BILL #    SB 1116

TITLE:     tax credit; foster care organizations

SPONSOR:    Livingston

STATUS:   Senate Engrossed

PREPARED BY:    Hans Olofsson

 

 

 

Description

 

Laws 2021, Chapter 412 (Tax Omnibus) expanded, as session law, the definition of Qualifying Foster Care Organizations (QFCO) for Tax Year (TY) 2021 to allow tax credit donations to QFCOs that serve persons who have left the foster care system due to reaching 18 years of age, adoption, or legal guardianship after reaching 16 years of age or reunification at 14 or 15 years of age.  The bill would make this provision permanent, beginning in TY 2022.

 

Under current law, the maximum allowable amount for the credit for cash contributions to Qualifying Charitable Organizations (QCO) is $400 for single and head of household filers and $800 for married filers.  The corresponding credit cap for donations to QFCOs is $500 and $1,000, respectively.  The bill would adjust these credit caps for inflation annually, beginning in TY 2023. 

 

Estimated Impact

 

The bill has two provisions with potential fiscal impacts.  The first provision makes the expanded QFCO definition under Laws 2021, Chapter 412 permanent and is expected to have a minimal impact on General Fund revenues, beginning in FY 2023. 

 

The second provision is the inflation-indexing of the maximum credit allowed for cash contributions to QCOs and QFCOs.
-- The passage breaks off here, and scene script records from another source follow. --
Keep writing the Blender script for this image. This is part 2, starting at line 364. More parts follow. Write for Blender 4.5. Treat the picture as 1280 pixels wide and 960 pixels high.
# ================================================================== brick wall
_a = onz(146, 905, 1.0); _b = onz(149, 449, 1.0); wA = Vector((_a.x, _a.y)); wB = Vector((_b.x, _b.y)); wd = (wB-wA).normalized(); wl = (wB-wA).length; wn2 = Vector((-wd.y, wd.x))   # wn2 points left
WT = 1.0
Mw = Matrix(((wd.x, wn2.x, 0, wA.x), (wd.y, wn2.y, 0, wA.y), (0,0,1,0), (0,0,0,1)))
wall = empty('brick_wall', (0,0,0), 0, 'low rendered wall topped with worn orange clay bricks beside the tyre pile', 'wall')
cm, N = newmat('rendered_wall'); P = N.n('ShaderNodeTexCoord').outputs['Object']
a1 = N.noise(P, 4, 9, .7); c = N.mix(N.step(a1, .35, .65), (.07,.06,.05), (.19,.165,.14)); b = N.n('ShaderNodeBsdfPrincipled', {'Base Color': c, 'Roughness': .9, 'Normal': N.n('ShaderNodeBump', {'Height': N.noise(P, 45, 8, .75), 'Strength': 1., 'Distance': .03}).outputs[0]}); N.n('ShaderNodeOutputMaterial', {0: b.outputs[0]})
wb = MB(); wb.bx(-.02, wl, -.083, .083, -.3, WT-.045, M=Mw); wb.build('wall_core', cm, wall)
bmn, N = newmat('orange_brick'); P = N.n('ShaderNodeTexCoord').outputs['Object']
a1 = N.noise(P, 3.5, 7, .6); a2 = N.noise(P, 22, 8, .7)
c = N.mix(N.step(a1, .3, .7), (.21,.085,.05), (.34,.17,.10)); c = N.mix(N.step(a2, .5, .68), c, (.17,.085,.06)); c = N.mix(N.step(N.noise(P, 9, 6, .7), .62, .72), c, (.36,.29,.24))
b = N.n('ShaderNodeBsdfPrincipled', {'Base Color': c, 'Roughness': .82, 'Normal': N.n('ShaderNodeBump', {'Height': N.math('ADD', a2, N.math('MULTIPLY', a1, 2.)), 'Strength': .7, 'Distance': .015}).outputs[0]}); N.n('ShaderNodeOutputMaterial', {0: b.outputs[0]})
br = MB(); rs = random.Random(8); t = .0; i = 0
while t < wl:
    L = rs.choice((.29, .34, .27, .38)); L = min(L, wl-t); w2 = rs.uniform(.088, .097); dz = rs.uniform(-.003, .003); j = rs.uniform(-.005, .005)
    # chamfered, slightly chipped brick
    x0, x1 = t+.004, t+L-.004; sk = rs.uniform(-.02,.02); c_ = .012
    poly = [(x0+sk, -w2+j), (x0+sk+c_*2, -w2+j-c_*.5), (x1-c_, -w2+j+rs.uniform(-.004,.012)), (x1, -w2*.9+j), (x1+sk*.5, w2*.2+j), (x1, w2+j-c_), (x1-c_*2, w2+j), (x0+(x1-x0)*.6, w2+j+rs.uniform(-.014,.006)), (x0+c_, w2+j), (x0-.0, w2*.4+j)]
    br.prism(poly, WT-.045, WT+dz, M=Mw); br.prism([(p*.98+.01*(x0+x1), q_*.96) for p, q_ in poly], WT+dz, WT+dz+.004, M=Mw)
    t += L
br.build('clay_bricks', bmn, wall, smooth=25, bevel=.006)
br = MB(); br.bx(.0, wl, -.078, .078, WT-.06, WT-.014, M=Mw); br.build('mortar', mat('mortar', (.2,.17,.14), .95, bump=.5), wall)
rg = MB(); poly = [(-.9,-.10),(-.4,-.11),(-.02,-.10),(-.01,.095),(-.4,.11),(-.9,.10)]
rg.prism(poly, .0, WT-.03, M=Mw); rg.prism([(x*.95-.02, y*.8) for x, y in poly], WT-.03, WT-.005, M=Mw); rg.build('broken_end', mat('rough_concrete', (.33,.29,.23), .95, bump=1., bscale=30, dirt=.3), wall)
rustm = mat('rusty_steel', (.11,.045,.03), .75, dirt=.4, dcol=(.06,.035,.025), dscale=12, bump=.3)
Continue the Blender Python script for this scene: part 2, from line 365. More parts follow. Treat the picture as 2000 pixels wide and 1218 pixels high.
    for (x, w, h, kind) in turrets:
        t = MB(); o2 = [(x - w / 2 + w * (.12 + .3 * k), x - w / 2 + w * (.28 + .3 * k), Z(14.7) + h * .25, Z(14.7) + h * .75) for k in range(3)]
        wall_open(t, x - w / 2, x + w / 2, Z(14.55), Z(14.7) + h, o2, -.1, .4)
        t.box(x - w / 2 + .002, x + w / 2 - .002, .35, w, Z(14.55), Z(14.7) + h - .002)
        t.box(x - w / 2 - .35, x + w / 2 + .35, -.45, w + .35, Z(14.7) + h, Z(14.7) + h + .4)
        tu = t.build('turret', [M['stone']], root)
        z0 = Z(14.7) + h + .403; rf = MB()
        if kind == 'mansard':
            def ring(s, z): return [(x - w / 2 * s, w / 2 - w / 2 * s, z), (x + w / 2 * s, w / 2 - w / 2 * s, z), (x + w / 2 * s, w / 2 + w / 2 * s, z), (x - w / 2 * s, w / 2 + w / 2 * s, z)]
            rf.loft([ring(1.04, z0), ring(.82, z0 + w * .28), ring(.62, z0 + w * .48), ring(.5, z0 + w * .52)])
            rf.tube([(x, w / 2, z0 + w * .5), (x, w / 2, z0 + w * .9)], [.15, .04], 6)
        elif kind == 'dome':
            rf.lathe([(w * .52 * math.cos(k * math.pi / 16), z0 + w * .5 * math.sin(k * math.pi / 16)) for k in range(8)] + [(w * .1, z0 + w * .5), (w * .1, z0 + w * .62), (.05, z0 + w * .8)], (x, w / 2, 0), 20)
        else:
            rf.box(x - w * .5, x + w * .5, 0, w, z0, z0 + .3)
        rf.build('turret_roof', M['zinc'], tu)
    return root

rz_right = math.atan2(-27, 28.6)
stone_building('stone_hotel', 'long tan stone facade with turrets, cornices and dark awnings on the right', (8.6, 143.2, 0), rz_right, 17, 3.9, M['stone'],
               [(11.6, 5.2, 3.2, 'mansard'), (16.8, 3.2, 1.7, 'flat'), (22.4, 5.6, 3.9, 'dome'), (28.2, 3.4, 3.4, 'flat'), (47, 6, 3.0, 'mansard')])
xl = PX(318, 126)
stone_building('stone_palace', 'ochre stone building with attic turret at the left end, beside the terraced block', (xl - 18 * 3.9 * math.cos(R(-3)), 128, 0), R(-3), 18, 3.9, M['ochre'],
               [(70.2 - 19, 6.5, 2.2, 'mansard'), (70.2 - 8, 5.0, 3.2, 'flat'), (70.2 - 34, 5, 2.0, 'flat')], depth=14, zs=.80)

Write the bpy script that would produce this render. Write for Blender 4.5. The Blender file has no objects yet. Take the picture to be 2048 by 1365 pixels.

We estimate that this provision will reduce General Fund revenues by $(1.0) million annually, beginning in FY 2024

 

As of publication, the Department of Revenue (DOR) has not yet provided an estimate of SB 1116.

 

Analysis

 

According to the U.S. Bureau of Labor Statistics, the metropolitan Phoenix Consumer Price Index (CPI) has had an annual average increase of 3.3% over the past 5 years.  Applying this percentage to the current maximum credit amounts and raising them to the nearest whole dollar, as required under the bill, we estimate that the new credits caps in TY 2023 would be $414/$828 for the QCO credit and $517/$1,034 for the QFCO credit.   

 

Since we cannot determine in advance to what extent the higher, inflation-adjusted credit caps under the bill would incentivize people to increase their donations to QCOs and QFCOs over and above the amounts under current law, we have made certain simplifying assumptions, as outlined below.  First, we assumed that those individuals who typically claim the maximum allowable amount of the credit will continue to do so under the bill's higher credit caps.  Second, for the purpose of this analysis, we assumed that on average 15% of QCO claimants take the maximum credit compared to 20% for the QFCO credit.  Based on these simplifying assumptions, the bill could have an annual General Fund cost of approximately $(1.0) million, beginning in FY 2024, of which $748,000 would be attributable to the QCO credit [= ($828 -$800) x 146,515 married QCO claimants x 15% + ($414 - $400) x 62,792 other QCO claimants x 15%] and the remaining $252,000 to the QFCO credit [= ($1,034 -$1,000) x 30,535 married QFCO claimants x 20% + ($517 - $500) x 13,087 other QFCO claimants x 20%].

 

(Continued)

Local Government Impact

 

Beginning in FY 2024, incorporated cities and towns will receive 18% of individual and corporate income tax collections from 2 years prior from the Urban Revenue Sharing Fund (URSF) established by A.R.S. § 43-206.  Therefore, the bill would decrease overall URSF distributions to cities and towns by an estimated $(180,000), beginning in FY 2026.